Joe was inspired by his own interactions with counselors from CED’s SDHE program, one of whom became his mentor and to whom he attributes his graduate school career. His mentors made a tremendous impact, offering encouragement and creating a sense of belonging within the field of higher education. Having these critical mentor interactions affirmed Joe’s career path.

This [mentor experience] has impacted my goal, which is to help those who have been incarcerated, been a part of gangs, been addicts, high school dropouts, or that feel they do not belong in school. I want to be here to welcome them and show them that they too can succeed. Because I have experienced each of these things firsthand, they can also see a living example, proof, that it can happen for them as well.

As a Graduate Research Fellow, Joe plans to conduct research on students who have experienced incarceration, focusing on skills these students already possess in order to achieve their educational goals. As a Sally Casanova Scholar, Joe sees himself being able to better prepare for his next educational step by connecting with scholars with similar research interests, and to prepare him for his doctoral degree. As a recipient of both awards, Joe remarks, “To me it is a win for anyone who has felt like an underdog. According to what society says, I should be dead or in prison for the rest of my life, and that I am no good…I feel these awards have affirmed that I do belong in school, that I can make it and that the research I want to conduct is valuable. Most importantly, I feel that it gives a voice to someone who comes from where I come from and shines a light on what they can accomplish.”
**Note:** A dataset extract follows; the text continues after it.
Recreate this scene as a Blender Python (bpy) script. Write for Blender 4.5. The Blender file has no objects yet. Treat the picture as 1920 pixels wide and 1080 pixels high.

Joe’s ultimate career goals are to represent a demographic that is often overlooked and marginalized through administrative work that assists with the transition between incarceration and education, while recognizing and amplifying the abilities, skills, and knowledge incarcerated youth already possess. Joe hopes to one day be a Vice-President of a community college or a professor to educate those who will teach future students of color and those who are, “often disproportionately impacted by poverty.”